• [Exercise objective]
Restate, exactly and without pictures, the lines from the start of the listing below through the line holding "from mathutils.geometry import".

** START **

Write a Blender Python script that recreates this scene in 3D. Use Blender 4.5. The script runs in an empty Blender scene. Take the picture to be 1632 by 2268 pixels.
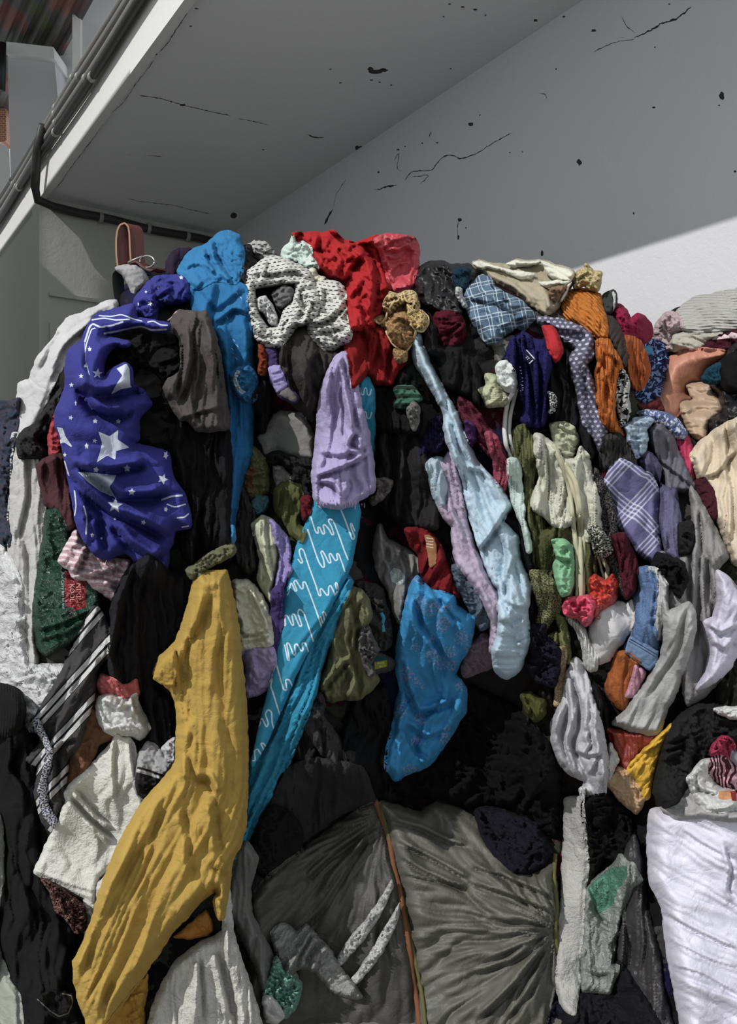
import bpy, math, random
import numpy as np
from mathutils import Vector
from mathutils.geometry import delaunay_2d_cdt

# ------------------------------------------------------------------ camera, world, sun, exposure
SC = bpy.context.scene
COL = SC.collection
FPX = 1746.0                      # focal length in pixels of the 1632x2268 frame
CAM = np.array([0.0, 0.0, 1.8])
cd = bpy.data.cameras.new('camera'); cam = bpy.data.objects.new('camera', cd); COL.objects.link(cam)
cam.location = CAM; cam.rotation_euler = (math.pi/2, 0, 0)
cd.sensor_fit = 'VERTICAL'; cd.sensor_height = 24.0; cd.lens = 24.0*FPX/2268.0
cd.clip_start = 0.05; cd.clip_end = 200
SC.camera = cam

TH = math.radians(35.3)           # the building runs 35 degrees to the left of the view
U = np.array([-math.sin(TH), math.cos(TH)]); V = np.array([math.cos(TH), math.sin(TH)])
def uv(u, v, z): p = u*U + v*V; return (p[0], p[1], CAM[2]+z)   # z is measured from eye height

SUN_DIR = Vector(tuple(1.0*V + 0.22*U) + (-0.80,))
sd = bpy.data.lights.new('sun', 'SUN'); sun = bpy.data.objects.new('sun', sd); COL.objects.link(sun)
sun.rotation_euler = SUN_DIR.to_track_quat('-Z', 'Y').to_euler()
sun.location = (-6, -4, 8)
sd.energy = 3.0; sd.angle = math.radians(0.6); sd.color = (1.0, 0.975, 0.96)

W = bpy.data.worlds.new('world'); SC.world = W; W.use_nodes = True
bgn = W.node_tree.nodes['Background']
bgn.inputs[0].default_value = (0.90, 0.96, 1.0, 1); bgn.inputs[1].default_value = 0.80
SC.view_settings.view_transform = 'Standard'; SC.view_settings.look = 'None'
SC.view_settings.gamma = 1.0; SC.view_settings.exposure = 0.0; SC.view_settings.use_curve_mapping = False
SC.cycles.max_bounces = 5; SC.cycles.diffuse_bounces = 3

# ------------------------------------------------------------------ noise
rs = np.random.RandomState(7)
PERM = rs.permutation(256); PERM = np.concatenate([PERM, PERM, PERM])
ANG = rs.rand(256)*2*math.pi; GX, GY = np.cos(ANG), np.sin(ANG)
def noise(x, y):
    xi = np.floor(x).astype(int); yi = np.floor(y).astype(int)
    xf = x-xi; yf = y-yi; xi &= 255; yi &= 255
    u = xf*xf*xf*(xf*(xf*6-15)+10); v = yf*yf*yf*(yf*(yf*6-15)+10)
    def g(a, b, dx, dy):
        h = PERM[PERM[a]+b]; return GX[h]*dx+GY[h]*dy
    n00 = g(xi, yi, xf, yf); n10 = g(xi+1, yi, xf-1, yf)
    n01 = g(xi, yi+1, xf, yf-1); n11 = g(xi+1, yi+1, xf-1, yf-1)
    return 1.5*((n00*(1-u)+n10*u)*(1-v)+(n01*(1-u)+n11*u)*v)
def bil(n): return np.sqrt(n*n+0.004)

# ------------------------------------------------------------------ materials
def lin(c):
    c = c/255.0
    return c/12.92 if c <= 0.04045 else ((c+0.055)/1.055)**2.4
def rgb(c, k=1.18):
    l = [lin(x)*k for x in c]; g = 0.3*l[0]+0.55*l[1]+0.15*l[2]
    return tuple(min(0.9, x*0.9+g*0.1) for x in l)+(1.0,)
MC = {}
class NT:
    def __init__(s, name):
        s.m = bpy.data.materials.new(name); s.m.use_nodes = True
        s.t = s.m.node_tree; s.b = s.t.nodes['Principled BSDF']
    def n(s, typ, **kw):
        nd = s.t.nodes.new(typ)
        for k, v in kw.items():
            if k.startswith('i_'):
                k = k[2:]; k = int(k) if k.isdigit() else k.replace('_', ' ')
                nd.inputs[k].default_value = v
            else: setattr(nd, k, v)
        return nd
    def l(s, a, b): s.t.links.new(a, b)
    def math(s, op, a, b=None, c=None):
        nd = s.t.nodes.new('ShaderNodeMath'); nd.operation = op
        for i, x in enumerate((a, b, c)):
            if x is None: continue
            if isinstance(x, (int, float)): nd.inputs[i].default_value = x
            else: s.l(x, nd.inputs[i])
        return nd.outputs[0]
    def mix(s, f, a, b):
        nd = s.t.nodes.new('ShaderNodeMix'); nd.data_type = 'RGBA'
        if isinstance(f, (int, float)): nd.inputs[0].default_value = f
        else: s.l(f, nd.inputs[0])
        for i, x in ((6, a), (7, b)):
            if isinstance(x, tuple): nd.inputs[i].default_value = x
            else: s.l(x, nd.inputs[i])
        return nd.outputs[2]
def mat(col, kind='cloth', col2=None, sc=1.0, ang=0.0, k=0.80):
    key = (tuple(col), kind, tuple(col2) if col2 else None, sc, ang, k)
    if key in MC: return MC[key]
    N = NT('%s_%02x%02x%02x' % ((kind,)+tuple(int(x) for x in col)))
    A = rgb(col, k); B = rgb(col2, k) if col2 else tuple(x*0.5 for x in A[:3])+(1,)
    tc = N.n('ShaderNodeTexCoord'); mp = N.n('ShaderNodeMapping'); N.l(tc.outputs['UV'], mp.inputs[0])
    mp.inputs['Rotation'].default_value = (0, 0, math.radians(ang)); mp.inputs['Scale'].default_value = (sc, sc, sc)
    sep = N.n('ShaderNodeSeparateXYZ'); N.l(mp.outputs[0], sep.inputs[0]); X, Y = sep.outputs[0], sep.outputs[1]
    nz = N.n('ShaderNodeTexNoise', i_Scale=2.2, i_Detail=6.0, i_Roughness=0.62); N.l(tc.outputs['UV'], nz.inputs['Vector'])
    fine = N.n('ShaderNodeTexNoise', i_Scale=42.0, i_Detail=3.0, i_Roughness=0.7); N.l(tc.outputs['UV'], fine.inputs['Vector'])
    fine_s, fine_d = 0.16, 0.0025
    N.b.inputs['Roughness'].default_value = 0.9
    N.b.inputs['Specular IOR Level'].default_value = 0.15
    def line(c, per, w):         # 1 inside stripes of width fraction w
        f = N.math('FRACT', N.math('MULTIPLY', c, 1.0/per)); return N.math('LESS_THAN', f, w)
    base = A; hgt = fine.outputs[0]
    if kind in ('stripes', 'thinstripes'):
        base = N.mix(line(Y, 0.18, 0.45 if kind == 'stripes' else 0.2), A, B)
    elif kind == 'towel':        # wide dark bands with white stripes edged in dark
        f = N.math('FRACT', N.math('MULTIPLY', Y, 1.0/0.62))
        s1 = N.math('MULTIPLY', N.math('GREATER_THAN', f, 0.50), N.math('LESS_THAN', f, 0.66))
        s2 = N.math('MULTIPLY', N.math('GREATER_THAN', f, 0.74), N.math('LESS_THAN', f, 0.90))
        s3 = N.math('MULTIPLY', N.math('GREATER_THAN', f, 0.47), N.math('LESS_THAN', f, 0.95))
        base = N.mix(N.math('MAXIMUM', s1, s2), N.mix(s3, A, (0.012, 0.012, 0.014, 1)), B)
    elif kind == 'plaid':
        b1 = N.math('ADD', line(X, 0.30, 0.10), line(Y, 0.30, 0.10))
        b2 = N.math('ADD', line(N.math('ADD', X, 0.08), 0.30, 0.06), line(N.math('ADD', Y, 0.08), 0.30, 0.06))
        b3 = N.math('ADD', line(N.math('ADD', X, 0.02), 0.60, 0.5), line(N.math('ADD', Y, 0.02), 0.60, 0.5))
        c = N.mix(N.math('MULTIPLY', b3, 0.35), A, tuple(x*0.45 for x in A[:3])+(1,))
        base = N.mix(N.math('MINIMUM', N.math('MULTIPLY', N.math('ADD', b1, b2), 0.75), 1.0), c, B)
    elif kind == 'windowpane':   # groups of thin pale lines, dots where they cross
        def grp(c):
            f = N.math('FRACT', N.math('MULTIPLY', c, 1.0/0.85)); g = N.math('LESS_THAN', f, 0.42)
            return N.math('MULTIPLY', g, N.math('LESS_THAN', N.math('FRACT', N.math('MULTIPLY', f, 9.5)), 0.42))
        s = N.math('MINIMUM', N.math('ADD', N.math('MULTIPLY', grp(X), 0.6), N.math('MULTIPLY', grp(Y), 0.6)), 1.0)
        base = N.mix(s, A, B)
    elif kind in ('dots', 'dash'):
        xs = N.math('ADD', N.math('MULTIPLY', X, 1/0.13), N.math('MULTIPLY', N.math('FLOOR', N.math('MULTIPLY', Y, 1/0.10)), 0.5))
        fx = N.math('SUBTRACT', N.math('FRACT', xs), 0.5)
        fy = N.math('SUBTRACT', N.math('FRACT', N.math('MULTIPLY', Y, 1/0.10)), 0.5)
        if kind == 'dots':
            r = N.math('SQRT', N.math('ADD', N.math('MULTIPLY', fx, fx), N.math('MULTIPLY', fy, fy)))
            base = N.mix(N.math('LESS_THAN', r, 0.28), A, B)
        else:
            t = N.math('ABSOLUTE', N.math('ADD', fx, N.math('MULTIPLY', nz.outputs[0], 0.5)))
            q = N.math('MULTIPLY', N.math('LESS_THAN', N.math('ABSOLUTE', fy), 0.12), N.math('LESS_THAN', N.math('ABSOLUTE', fx), 0.28))
            base = N.mix(q, A, B)
    elif kind == 'floral':       # scattered sprigs
        vo = N.n('ShaderNodeTexVoronoi', i_Scale=2.6); N.l(mp.outputs[0], vo.inputs['Vector'])
        n2 = N.n('ShaderNodeTexNoise', i_Scale=20.0, i_Detail=2.0); N.l(mp.outputs[0], n2.inputs['Vector'])
        m = N.math('MULTIPLY', N.math('LESS_THAN', vo.outputs['Distance'], 0.42), N.math('GREATER_THAN', n2.outputs[0], 0.52))
        base = N.mix(N.math('MULTIPLY', m, 0.8), A, B)
    elif kind == 'mottle':
        n2 = N.n('ShaderNodeTexNoise', i_Scale=9.0, i_Detail=3.0, i_Distortion=1.2); N.l(mp.outputs[0], n2.inputs['Vector'])
        base = N.mix(N.math('GREATER_THAN', n2.outputs[0], 0.53), A, B)
    elif kind == 'zebra':
        wv = N.n('ShaderNodeTexWave', i_Scale=3.2, i_Distortion=9.0, i_Detail=1.5); N.l(mp.outputs[0], wv.inputs['Vector'])
        base = N.mix(N.math('GREATER_THAN', wv.outputs[1], 0.5), A, B)
    elif kind == 'tweed':
        n2 = N.n('ShaderNodeTexNoise', i_Scale=30.0, i_Detail=2.0); N.l(mp.outputs[0], n2.inputs['Vector'])
        base = N.mix(N.math('GREATER_THAN', n2.outputs[0], 0.5), A, B); fine_d = 0.006
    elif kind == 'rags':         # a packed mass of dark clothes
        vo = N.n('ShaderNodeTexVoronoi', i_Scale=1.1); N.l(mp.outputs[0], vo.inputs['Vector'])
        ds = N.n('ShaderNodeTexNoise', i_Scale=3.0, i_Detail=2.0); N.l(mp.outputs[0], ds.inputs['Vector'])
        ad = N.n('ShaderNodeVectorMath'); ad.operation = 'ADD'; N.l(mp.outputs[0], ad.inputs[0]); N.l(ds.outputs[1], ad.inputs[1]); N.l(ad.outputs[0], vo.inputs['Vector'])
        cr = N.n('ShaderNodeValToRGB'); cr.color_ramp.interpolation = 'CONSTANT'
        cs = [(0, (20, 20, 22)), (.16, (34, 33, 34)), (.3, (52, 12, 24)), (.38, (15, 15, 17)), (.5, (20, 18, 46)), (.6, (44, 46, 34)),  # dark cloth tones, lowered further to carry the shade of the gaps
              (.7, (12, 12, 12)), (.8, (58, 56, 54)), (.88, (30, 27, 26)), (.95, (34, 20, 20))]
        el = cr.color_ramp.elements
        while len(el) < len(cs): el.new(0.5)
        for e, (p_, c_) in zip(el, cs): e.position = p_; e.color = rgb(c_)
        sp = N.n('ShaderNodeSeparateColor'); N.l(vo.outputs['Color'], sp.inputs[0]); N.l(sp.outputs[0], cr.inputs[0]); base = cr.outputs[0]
    elif kind in ('plastic', 'satin', 'sack', 'leather'):
        N.b.inputs['Roughness'].default_value = {'plastic': 0.28, 'satin': 0.45, 'sack': 0.5, 'leather': 0.5}[kind]
        N.b.inputs['Specular IOR Level'].default_value = 0.5 if kind != 'sack' else 0.3
        if kind == 'plastic':
            fine_s, fine_d = 0.5, 0.012; fine.inputs['Scale'].default_value = 7.0; fine.inputs['Distortion'].default_value = 1.5
        if kind == 'sack': fine_d = 0.004
    if kind in ('knit', 'rib', 'cable'):
        wv = N.n('ShaderNodeTexWave', i_Scale=7.0 if kind == 'cable' else 5.0, i_Distortion=1.2 if kind == 'cable' else 0.4, i_Detail=1.0)
        wv.bands_direction = 'X' if kind != 'cable' else 'DIAGONAL'
        N.l(mp.outputs[0], wv.inputs['Vector']); hgt = N.math('ADD', N.math('MULTIPLY', wv.outputs[1], 0.7), N.math('MULTIPLY', fine.outputs[0], 0.5))
        fine_s, fine_d = 0.5, 0.010
        base = N.mix(N.math('MULTIPLY', wv.outputs[1], 0.25), A, tuple(x*0.55 for x in A[:3])+(1,))
    if kind == 'lace':
        vo = N.n('ShaderNodeTexVoronoi', i_Scale=14.0); vo.feature = 'DISTANCE_TO_EDGE'; N.l(mp.outputs[0], vo.inputs['Vector'])
        N.l(N.mix(N.math('LESS_THAN', vo.outputs[0], 0.10), B, A), N.b.inputs['Base Color']); base = None
    if kind == 'crinkle':
        fine.inputs['Scale'].default_value = 9.0; fine_s, fine_d = 0.35, 0.010
    if base is not None:
        # gentle wear and dye variation
        v = N.math('ADD', N.math('MULTIPLY', nz.outputs[0], 0.34), 0.83)
        hs = N.n('ShaderNodeHueSaturation')
        N.l(v, hs.inputs['Value'])
        if isinstance(base, tuple): hs.inputs['Color'].default_value = base
        else: N.l(base, hs.inputs['Color'])
        N.l(hs.outputs[0], N.b.inputs['Base Color'])
    if kind == 'sheer':
        N.b.inputs['Alpha'].default_value = 0.72
    bp = N.n('ShaderNodeBump', i_Strength=fine_s, i_Distance=fine_d*4)
    rg = N.n('ShaderNodeTexNoise', i_Scale=2.6, i_Detail=4.0, i_Roughness=0.45, i_Distortion=0.5); N.l(tc.outputs['UV'], rg.inputs['Vector'])
    rv = N.math('ABSOLUTE', N.math('SUBTRACT', rg.outputs[0], 0.5))     # creased, like pressed fabric
    bq = N.n('ShaderNodeBump', i_Strength=0.32, i_Distance=0.045); N.l(rv, bq.inputs['Height']); N.l(bq.outputs[0], bp.inputs['Normal'])
    N.l(hgt, bp.inputs['Height']); N.l(bp.outputs[0], N.b.inputs['Normal'])
    MC[key] = N.m
    return N.m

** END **

• [Right answer]
Write a Blender Python script that recreates this scene in 3D. Use Blender 4.5. The script runs in an empty Blender scene. Take the picture to be 1632 by 2268 pixels.
import bpy, math, random
import numpy as np
from mathutils import Vector
from mathutils.geometry import delaunay_2d_cdt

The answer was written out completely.